I recently signed a new, three-year contract with the Sharks, so obviously I want to do it here. But I’m sure Jayden isn’t planning on giving up the spot. He’ll be doing everything he can to keep it.

 

That sort of situation might seem confusing to some people looking on, but not us. It makes things a bit more interesting, but we don’t let it get between us.

 

We really enjoy the competition. It’s a bit of a friendly rivalry and we support each other and encourage each other. That’ll never stop, but we’re both really competitive people and I know neither of us is going to take a backward step.

 

We don’t know how it’s going to work out down the track. Whether we’ll end up at different clubs or whatever. But the good thing for us now is that we don’t make the decisions on who starts.

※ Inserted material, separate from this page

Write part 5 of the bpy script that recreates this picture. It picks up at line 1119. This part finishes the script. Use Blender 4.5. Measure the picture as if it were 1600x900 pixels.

That’s up to the coach, so it’s out of our hands. It makes it more comfortable for us.

 

We just get on with playing.

 

 

 

Mum can’t watch

I think not only Sharks fans but any league fan who saw the video of the moment Bronson Xerri was told by our coach, John Morris, that he would be making his first-grade debut had to get a huge kick out of it.

 

Bronson’s emotional reaction as he sat in John’s office ahead of round four showed how much it means to finally crack it after you’ve come through the juniors and worked so hard to reach that stage. I played with Bronson all through my junior career. I knew exactly what it meant to him.

 

It happened the same way with me – only without the secret video!

 

John called me into his office before round one. I’d set myself the goal of being in the team, but I didn’t know it was about to happen. I got goosebumps when he told me I was in. All the years of hard work and I was finally getting my chance.

 

I worked out that I was only three years old when Cameron made his first-grade debut. But it gets weirder – I was only two when Paul Gallen made his and now I’m playing alongside him.

 

I found Jayden and told him first. He was so excited for me. I knew it was one of his goals, the same as it was for me, for us to play first-grade together. Then I rang my parents – Carla and Glenn – and they got a bit emotional. My mum cried.

 

Then the coach made the announcement to the team and they were all excited for me. My first thought was, ‘I don’t want to let the team down’, but the senior players know what it’s like for a young bloke and they give you the best advice.

 

They told me they believed in me and to just play how I normally play. ‘Do what got you into the team, don’t try to do anything you wouldn’t normally do and just make your tackles, provide good service and anything else good that you do will be a bonus’. That set me straight.

 

I’ve mostly been getting about 20 minutes at the back end of games, apart from a couple of times when circumstances meant I was out there for a lot longer.

 

 

Against the Titans in round two Jayden didn’t come back on after a head injury assessment and I played the last 56 minutes, then against the Broncos last weekend Shaun Johnson went off injured, Jayden went to the halves and I played the last 58 minutes.

 

We’d obviously rather we weren’t getting those injury setbacks, but I’ve gained a lot of confidence from being out there for those extended periods. I know I can handle it.

 

My role is to come on and just run as much as I can and bring some more energy to the back end of the game. The game is often still there to be won, so it gives me a lot of confidence that the coach believes in my ability to close out that sort of situation.

 

Not every club runs two hookers in their 17. I know Jayden can play 80 minutes, so I’m really fortunate that Cronulla are bringing that sort of number 14 role to me, to add a bit of spark to the team. Even just five minutes of NRL any week is another dream come true for me.

 

It’s a bit tough on my mum though. She gets nervous when Jayden and I play. Like any mum, she just doesn’t want to see us get hurt. So in those times when we’re both on the field together, she closes her eyes. She can’t watch.